Читаем без скачивания Back in the USSR - Артемий Троицкий
Шрифт:
Интервал:
Закладка:
У Владимира Высоцкого не было контактов с рок-миром — ив этом была вина рокеров, которые по наивности своей и беспечности просто не доросли до той степени осмысления мира и его боли, что питала творчество Высоцкого. И потом, мы слилжом любили музыку, и большинство по традиции мало интересовалось «словами». Многие продолжали воспринимать пение по-русски как неприятную повинность и отбывали ее исправно, но без всякой заинтересованности. Да, английский стал старомоден и непрестижен, к тому же улучшившееся качество голосовой аппаратуры раскрывало все недостатки произношения. Но большинство русских текстов были настолько формальны, а часто и безграмотны, что Макаревич, при всей его пресной аллегоричности, оставался единственным осмысленным рок-поэтом.
С приходом «новой волны» положение начало резко меняться. Гребенщиков был первой ласточкой «неневинной» текстовки. Он же однажды тем летом привез мне кассету парня, которого отрекомендовал как Майка, своего приятеля. Нажав кнопку, я услышал следующее (в ритме быстрого рок-н-ролла, но под акустическую гитару):
Я сижу в сортире и читаю «Роллинг стоун»,Венечка на кухне разливает самогон,Вера спит на чердаке, хотя орет магнитофон.Ее давно пора будить, но это будет моветон.Дождь идет второй день.Надо встать, но встать лень.Хочется курить, не осталось папирос.Я боюсь спать, наверное, я трус,Денег нет, зато есть пригородный блюз...
Да, собственные сочинения Бориса, только что поражавшие своей уличной шершавостью, на таком фоне выглядели академическим «высоким штилем».
В нашем роке появилась струя «низменного» реализма, даже натурализма. «Пригородный блюз» стал одним из гимнов «новой волны» и одновременно жупелом, который актив-но поносили все поборники «чистоты», включая, кстати, многих рокеров. На кассете были и другие песни не менее курьезного содержания, и мы договорились, что Боб привезет Майка в столицу при первой возможности.

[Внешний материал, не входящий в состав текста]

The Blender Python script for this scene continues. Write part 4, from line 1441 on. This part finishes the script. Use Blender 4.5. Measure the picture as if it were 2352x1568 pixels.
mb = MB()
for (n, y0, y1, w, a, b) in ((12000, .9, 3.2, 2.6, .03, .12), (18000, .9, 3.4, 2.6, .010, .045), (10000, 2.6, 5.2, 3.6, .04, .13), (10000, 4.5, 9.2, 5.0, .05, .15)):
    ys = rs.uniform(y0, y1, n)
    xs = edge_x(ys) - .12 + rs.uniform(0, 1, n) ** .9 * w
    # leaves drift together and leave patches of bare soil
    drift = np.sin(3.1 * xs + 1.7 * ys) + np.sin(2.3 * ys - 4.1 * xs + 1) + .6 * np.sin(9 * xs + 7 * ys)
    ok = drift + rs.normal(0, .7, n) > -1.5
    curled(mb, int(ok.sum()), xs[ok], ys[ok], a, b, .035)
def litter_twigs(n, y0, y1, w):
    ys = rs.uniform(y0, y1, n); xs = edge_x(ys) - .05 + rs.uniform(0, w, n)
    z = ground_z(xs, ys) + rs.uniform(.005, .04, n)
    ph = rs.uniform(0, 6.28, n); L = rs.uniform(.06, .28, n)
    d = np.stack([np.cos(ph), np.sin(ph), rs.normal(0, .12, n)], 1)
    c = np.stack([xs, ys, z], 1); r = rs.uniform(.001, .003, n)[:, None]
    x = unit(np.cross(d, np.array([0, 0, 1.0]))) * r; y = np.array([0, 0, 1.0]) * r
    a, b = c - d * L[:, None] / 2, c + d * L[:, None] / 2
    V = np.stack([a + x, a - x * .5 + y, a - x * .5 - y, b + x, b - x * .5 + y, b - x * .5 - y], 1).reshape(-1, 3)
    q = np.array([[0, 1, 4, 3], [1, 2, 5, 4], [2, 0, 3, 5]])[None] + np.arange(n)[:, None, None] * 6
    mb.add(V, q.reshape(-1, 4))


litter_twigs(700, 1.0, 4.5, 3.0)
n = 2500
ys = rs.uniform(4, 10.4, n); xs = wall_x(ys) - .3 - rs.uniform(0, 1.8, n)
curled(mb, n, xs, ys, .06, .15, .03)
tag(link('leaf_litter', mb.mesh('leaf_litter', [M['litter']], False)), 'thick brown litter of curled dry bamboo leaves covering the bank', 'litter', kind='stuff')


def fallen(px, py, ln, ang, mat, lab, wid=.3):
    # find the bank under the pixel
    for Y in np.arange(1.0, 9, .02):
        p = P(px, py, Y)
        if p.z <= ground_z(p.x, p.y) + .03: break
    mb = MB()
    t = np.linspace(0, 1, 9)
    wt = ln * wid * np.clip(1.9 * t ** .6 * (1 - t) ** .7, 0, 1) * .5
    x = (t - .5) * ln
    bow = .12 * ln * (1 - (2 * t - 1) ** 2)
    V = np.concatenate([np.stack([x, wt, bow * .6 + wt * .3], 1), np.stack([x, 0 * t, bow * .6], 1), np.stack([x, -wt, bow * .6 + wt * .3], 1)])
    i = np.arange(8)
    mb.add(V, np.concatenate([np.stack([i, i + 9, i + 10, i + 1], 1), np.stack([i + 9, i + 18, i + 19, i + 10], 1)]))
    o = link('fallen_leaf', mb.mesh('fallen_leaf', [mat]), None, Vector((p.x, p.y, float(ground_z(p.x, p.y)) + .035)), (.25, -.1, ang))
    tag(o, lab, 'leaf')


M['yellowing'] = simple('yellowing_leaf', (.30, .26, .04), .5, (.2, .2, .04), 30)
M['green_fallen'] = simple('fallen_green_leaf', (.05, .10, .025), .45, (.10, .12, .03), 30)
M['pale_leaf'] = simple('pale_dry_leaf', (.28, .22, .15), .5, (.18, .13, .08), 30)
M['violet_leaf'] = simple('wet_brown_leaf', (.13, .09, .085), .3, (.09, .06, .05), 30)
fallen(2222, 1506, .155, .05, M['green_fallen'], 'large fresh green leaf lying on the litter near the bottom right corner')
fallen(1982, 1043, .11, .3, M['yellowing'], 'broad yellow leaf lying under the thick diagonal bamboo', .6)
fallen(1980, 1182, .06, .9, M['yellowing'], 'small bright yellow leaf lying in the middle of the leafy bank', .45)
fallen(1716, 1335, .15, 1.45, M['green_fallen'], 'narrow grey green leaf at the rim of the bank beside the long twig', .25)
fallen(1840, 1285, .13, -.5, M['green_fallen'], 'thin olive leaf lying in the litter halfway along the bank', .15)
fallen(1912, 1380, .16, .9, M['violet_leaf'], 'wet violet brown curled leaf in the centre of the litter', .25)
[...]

А Москва, рок-Москва, тем временем совсем опустела. Из числа «заметных» только группа «Воскресенье» не попала в профессиональную систему и продолжала давать концерты в подмосковных клубах, запрашивая при этом с устроителей серьезные суммы, как за дефицит. Совершенно ничего занимательного ни в них, ни в еще более скучных группах «второй лиги» («Мозаика», «Редкая птица», «Волшебные сумерки» и др.) не было, и передовая публика с большей радостью ходила на выступления «Последнего шанса» — очень смешной скиффл-группы, игравшей (помимо акустических гитар и скрипки) на массе детских и самодельных инструментов и закатывавшей умори-тельные шоу с театрализацией, пантомимой, спортивными упражнениями и даже шутливым вымогательством денег у зрителей. Лидер «Шанса», Владимир Щукин, писал прелестные, иногда просто классические мелодии и пел трогательным голосом бродячего сказочника. Они использовали отличные стихи детских поэтов — забавные, парадоксальные, наивно звучащие, но отнюдь не глупые. Моей любимой была песня «Кисуня и крысуня»: педантичная крыса поучает кошку, как надо правильно и красиво вести себя на улице и в обществе; та выслушивает ее и без комментариев съедает.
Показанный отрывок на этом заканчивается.